C'est un livre qu'on saisit en hésitant. Le titre, franchement, ne fait pas envie. Et puis cet engouement des auteurs d'aujourd'hui à se saisir de personnages connus pour en extraire le romanesque... c'est l'imagination qui fait défaut, ou quoi ? Oui, mais ! Ce livre est passionnant de bout en bout, même si l'on ne s'est jamais intéressé à l'histoire des sciences, à Pasteur (au fait, vous saviez qu'il n'était pas médecin, le grand homme ?), aux bacilles qui ravagent les peuples. Yersin, le grand homme de ce livre, est un savant "de la bande à Pasteur". Né au XIXème siècle, mort pendant la seconde guerre mondiale. C'est un homme à la curiosité sans limites, qui prend des risques, touche à tout, découvre, expérimente, cherche, sans cesse. Habitué des paillasses de laboratoire, il devient médecin maritime, explorateur, géographe, planteur, homme d'affaires, gestionnaire d'un immense domaine au Vietnam. Jamais très loin de l'institut Pasteur, sans y être tout à fait. Le récit n'est pas linéaire. L'auteur, qui se désigne comme l'observateur de cette vie hors des conventions, cherche les emboîtements de ces aventures, le ceci qui explique cela.
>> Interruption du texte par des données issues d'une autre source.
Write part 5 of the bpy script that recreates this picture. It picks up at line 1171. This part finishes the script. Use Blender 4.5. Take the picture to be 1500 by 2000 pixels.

Il cherche les familles d'esprit (la bande à Pasteur, la bande à Rimbaud, à Mermoz, aux Parnassiens. La répétition du mot bande agace un peu, mais elle est assez nécessaire). L'auteur a des tournures fondées sur la culture commune de ses lecteurs. Il commence une phrase sans l'achever, ce n'est pas la peine, tout le monde connaît la suite "heureux qui comme Ulysse...", ou bien utilise des formules un peu triviales "ça commence à lui courir sur le haricot", pour être au plus proche de la vie et éviter l'emphase, je suppose. Des figures de références flottent dans le roman, Loti, Rimbaud, en arrière plan. L'auteur s'attarde sur la mémoire perdue de tant de vies. "si chacun écrivait 10 vies, aucune ne serait oubliée", comme s'il livrait une clé du roman. On songe à Michon et à ses vies minuscules, à Plutarque et à ses vies des hommes illustres. Gràce à ce roman, Pasteur, Yersin et consorts ne seront pas oubliés.